Studying in the Japanese Countryside

Grace Gettig
Major: Japanese and Global and International Studies
Daito Bunka University, AY 2018-2019


Hello! My name is Grace. I am a 5thyear Japanese and Global & International Studies double major at Western Michigan University (WMU). Currently, I am spending one year studying abroad in Japan.

The university I am studying at is Daito Bunka University (DBU). It is located in a little mountain town in Saitama Prefecture. To travel to Tokyo by train takes about two hours, so we have the peace and quiet of the countryside but also easy access to the big city. The Higashimatsuyama campus, the one I will be going to, is surrounded by nature. Surprisingly, I would even say it’s greener than WMU’s main campus. There are trees everywhere, and I mean everywhere, and that means plenty of wildlife to go along with them. Since it’s still summer here, you hear the cicada’s call humming throughout the campus. It was cool to see one of the other international students, a girl from Germany, be amazed by the sounds. She hadn’t heard cicadas back home before, so this was totally new for her. Now, the town itself is pretty laid-back too. Even rush hour is not all that crazy. This is the kind of town where everyone knows everyone else. They all know each other’s business.
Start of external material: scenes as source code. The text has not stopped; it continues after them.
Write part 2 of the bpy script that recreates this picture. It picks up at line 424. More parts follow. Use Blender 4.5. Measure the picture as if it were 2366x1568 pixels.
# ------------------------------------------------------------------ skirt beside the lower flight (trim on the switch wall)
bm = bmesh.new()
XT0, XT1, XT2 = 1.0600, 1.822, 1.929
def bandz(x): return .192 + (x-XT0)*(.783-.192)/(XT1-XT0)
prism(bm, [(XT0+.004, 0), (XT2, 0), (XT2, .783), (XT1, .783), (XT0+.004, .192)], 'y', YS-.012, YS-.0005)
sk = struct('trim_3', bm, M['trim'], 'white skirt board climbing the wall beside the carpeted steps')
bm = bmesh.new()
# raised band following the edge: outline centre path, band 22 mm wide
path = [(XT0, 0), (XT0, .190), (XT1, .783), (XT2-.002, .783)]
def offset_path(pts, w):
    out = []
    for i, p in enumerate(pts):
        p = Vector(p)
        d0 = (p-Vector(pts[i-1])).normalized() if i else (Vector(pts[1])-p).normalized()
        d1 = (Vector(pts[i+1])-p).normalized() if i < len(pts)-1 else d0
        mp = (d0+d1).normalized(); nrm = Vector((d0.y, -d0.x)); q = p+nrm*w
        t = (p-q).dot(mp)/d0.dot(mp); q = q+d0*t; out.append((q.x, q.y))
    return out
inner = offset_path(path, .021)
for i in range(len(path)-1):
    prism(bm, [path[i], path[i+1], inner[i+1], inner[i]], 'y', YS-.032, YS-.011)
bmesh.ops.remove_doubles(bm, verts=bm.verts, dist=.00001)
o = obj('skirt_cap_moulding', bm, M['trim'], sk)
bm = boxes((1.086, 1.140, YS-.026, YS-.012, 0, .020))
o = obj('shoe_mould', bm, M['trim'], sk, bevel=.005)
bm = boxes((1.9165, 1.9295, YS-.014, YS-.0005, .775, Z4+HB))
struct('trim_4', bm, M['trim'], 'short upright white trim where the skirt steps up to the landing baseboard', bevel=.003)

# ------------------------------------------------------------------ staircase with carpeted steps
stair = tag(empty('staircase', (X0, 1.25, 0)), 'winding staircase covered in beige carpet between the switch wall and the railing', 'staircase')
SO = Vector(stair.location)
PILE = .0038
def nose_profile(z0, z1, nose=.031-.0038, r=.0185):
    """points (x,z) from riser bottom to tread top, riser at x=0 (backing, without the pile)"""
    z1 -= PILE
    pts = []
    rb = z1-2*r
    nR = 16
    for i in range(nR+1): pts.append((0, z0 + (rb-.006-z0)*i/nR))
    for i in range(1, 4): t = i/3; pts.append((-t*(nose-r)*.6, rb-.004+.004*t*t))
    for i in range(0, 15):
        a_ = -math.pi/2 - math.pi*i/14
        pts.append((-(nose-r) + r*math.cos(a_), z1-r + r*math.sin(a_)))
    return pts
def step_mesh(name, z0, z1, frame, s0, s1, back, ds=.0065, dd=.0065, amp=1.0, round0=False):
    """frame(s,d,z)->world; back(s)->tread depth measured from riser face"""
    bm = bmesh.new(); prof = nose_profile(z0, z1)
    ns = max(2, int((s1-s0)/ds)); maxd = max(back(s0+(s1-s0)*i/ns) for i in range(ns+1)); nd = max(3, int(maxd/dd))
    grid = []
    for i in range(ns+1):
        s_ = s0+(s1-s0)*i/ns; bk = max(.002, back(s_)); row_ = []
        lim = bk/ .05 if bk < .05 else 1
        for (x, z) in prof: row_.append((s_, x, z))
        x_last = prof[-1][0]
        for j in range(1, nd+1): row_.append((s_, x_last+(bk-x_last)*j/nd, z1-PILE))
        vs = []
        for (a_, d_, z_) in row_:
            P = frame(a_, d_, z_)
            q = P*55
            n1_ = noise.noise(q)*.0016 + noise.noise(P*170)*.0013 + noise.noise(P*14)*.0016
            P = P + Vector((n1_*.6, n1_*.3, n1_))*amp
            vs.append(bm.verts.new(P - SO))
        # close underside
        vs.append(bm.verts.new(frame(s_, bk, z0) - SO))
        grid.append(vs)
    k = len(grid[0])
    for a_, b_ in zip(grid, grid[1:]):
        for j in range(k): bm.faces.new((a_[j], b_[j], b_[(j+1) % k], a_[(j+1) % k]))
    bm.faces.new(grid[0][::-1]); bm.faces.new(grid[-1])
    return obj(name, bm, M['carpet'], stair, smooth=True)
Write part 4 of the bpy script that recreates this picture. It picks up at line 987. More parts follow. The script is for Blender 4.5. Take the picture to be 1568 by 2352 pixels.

I really wanted to go to DBU and live in this area to experience a part of Japan that most tourists don’t. They don’t see the farmer plowing his fields, the housewife sweeping her porch, or the schoolboy riding his bike to class. They don’t see regular people living their everyday lives, or at least it’s harder to notice those things in the midst of the hustle and bustle of the city. The biggest reason why I wanted to study here is because this is the most immersive option in the Japan study abroad program at WMU. At DBU, there are about twenty new international students this year, and only five of us speak English. Compare that to one of the bigger universities, like Keio University which just welcomed nearly 200 new international students, with many of them being European. For us at DBU, our common language is Japanese. That forces me to use the language to communicate with my peers. Sure, it’s kind of scary, but the sense of accomplishment when I am able to have a conversation with someone makes up for that.

My hope is that by working really hard in my classes, getting a part-time job, having a language partner, and getting involved on campus, my Japanese language abilities will improve significantly by the time I return home. This whole year will probably be way outside my comfort zone, but that’s the best way to grow as a person (for me at least). As the WMU Office of Student Engagement says, you need to get comfortable with being uncomfortable.